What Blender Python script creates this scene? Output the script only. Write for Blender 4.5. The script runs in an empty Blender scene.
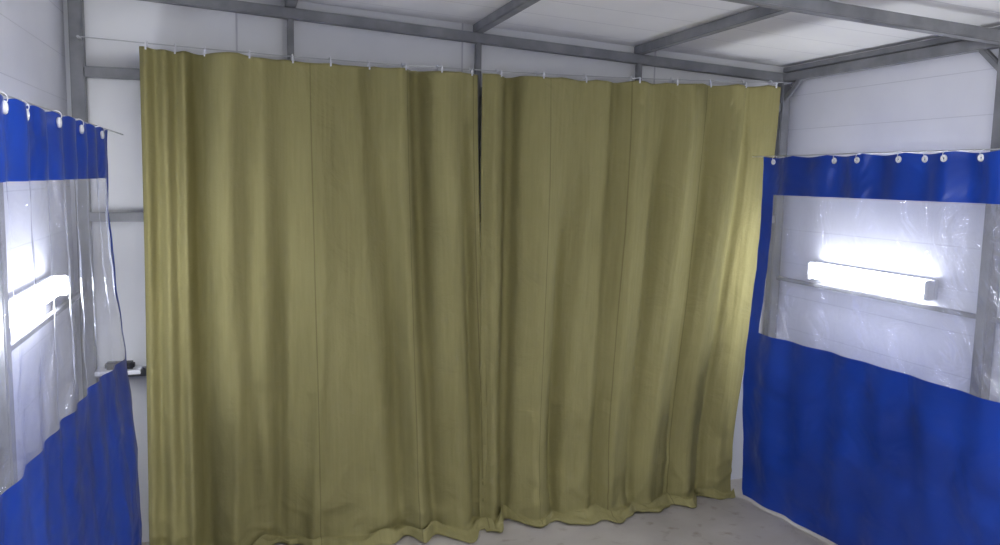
import bpy, bmesh, math, random
from mathutils import Matrix, Vector, noise
random.seed(7)
sc = bpy.context.scene
try:
    sc.view_settings.view_transform = 'Standard'
except Exception: pass

# ---------------------------------------------------------------- camera
H = 1.88
F = 822.0
Yc = Vector((-262, 99.5, -F)).normalized()
Xc = Vector((2595, 45, -F)); Xc = (Xc - Yc * Xc.dot(Yc)).normalized()
Zc = Xc.cross(Yc)
cam = bpy.data.cameras.new("camera"); cam.sensor_width = 36; cam.lens = F / 1000 * 36
cam.clip_start = 0.02
co = bpy.data.objects.new("camera", cam); sc.collection.objects.link(co)
R = Matrix((Xc, Yc, Zc)).to_4x4()
co.matrix_world = Matrix.Translation((0, 0, H)) @ R
sc.camera = co

# ---------------------------------------------------------------- materials
def mat(name):
    m = bpy.data.materials.new(name); m.use_nodes = True
    nt = m.node_tree; return m, nt, nt.nodes["Principled BSDF"]
def N(nt, t, **k):
    n = nt.nodes.new(t)
    for a, b in k.items():
        setattr(n, a, b)
    return n
def noise_col(nt, scale, c1, c2, detail=4, coord='Object', lo=.35, hi=.65, stretch=None):
    tc = N(nt, 'ShaderNodeTexCoord'); no = N(nt, 'ShaderNodeTexNoise')
    no.inputs['Scale'].default_value = scale; no.inputs['Detail'].default_value = detail
    if stretch:
        mp = N(nt, 'ShaderNodeMapping'); mp.inputs['Scale'].default_value = stretch
        nt.links.new(tc.outputs[coord], mp.inputs[0]); nt.links.new(mp.outputs[0], no.inputs['Vector'])
    else:
        nt.links.new(tc.outputs[coord], no.inputs['Vector'])
    r = N(nt, 'ShaderNodeValToRGB')
    r.color_ramp.elements[0].position = lo; r.color_ramp.elements[1].position = hi
    r.color_ramp.elements[0].color = (*c1, 1); r.color_ramp.elements[1].color = (*c2, 1)
    nt.links.new(no.outputs['Fac'], r.inputs[0])
    return r, no, tc
def bump(nt, src, bsdf, strength, dist):
    b = N(nt, 'ShaderNodeBump'); b.inputs['Strength'].default_value = strength
    b.inputs['Distance'].default_value = dist
    nt.links.new(src, b.inputs['Height']); nt.links.new(b.outputs[0], bsdf.inputs['Normal'])
    return b

def groove_mat(name, axis, period, c1, c2, dark, rough=.45, width=.02):
    m, nt, p = mat(name)
    r, no, tc = noise_col(nt, 1.6, c1, c2)
    sx = N(nt, 'ShaderNodeSeparateXYZ'); nt.links.new(tc.outputs['Object'], sx.inputs[0])
    mu = N(nt, 'ShaderNodeMath', operation='DIVIDE'); mu.inputs[1].default_value = period
    nt.links.new(sx.outputs[axis], mu.inputs[0])
    fr = N(nt, 'ShaderNodeMath', operation='FRACT'); nt.links.new(mu.outputs[0], fr.inputs[0])
    lt = N(nt, 'ShaderNodeMath', operation='LESS_THAN'); lt.inputs[1].default_value = width
    nt.links.new(fr.outputs[0], lt.inputs[0])
    mx = N(nt, 'ShaderNodeMixRGB'); mx.inputs[2].default_value = (*dark, 1)
    nt.links.new(lt.outputs[0], mx.inputs[0]); nt.links.new(r.outputs[0], mx.inputs[1])
    nt.links.new(mx.outputs[0], p.inputs['Base Color'])
    inv = N(nt, 'ShaderNodeMath', operation='SUBTRACT'); inv.inputs[0].default_value = 1
    nt.links.new(lt.outputs[0], inv.inputs[1])
    bump(nt, inv.outputs[0], p, .5, .004)
    p.inputs['Roughness'].default_value = rough
    return m
M_wall = groove_mat("white_sandwich_panel", 2, .2, (.67, .68, .75), (.75, .76, .82), (.58, .59, .65), .4, .02)
M_ceil = groove_mat("white_ceiling_panel", 1, .3, (.80, .80, .81), (.88, .88, .88), (.66, .66, .68), .5, .025)
M_back = groove_mat("back_panel", 0, 1.15, (.74, .75, .78), (.82, .83, .85), (.55, .55, .6), .45, .008)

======

_WHAT YOU WILL DO_.
Return every line above that contains the word "scene".

_WRITTEN RESPONSE_.
What Blender Python script creates this scene? Output the script only. Write for Blender 4.5. The script runs in an empty Blender scene.
sc = bpy.context.scene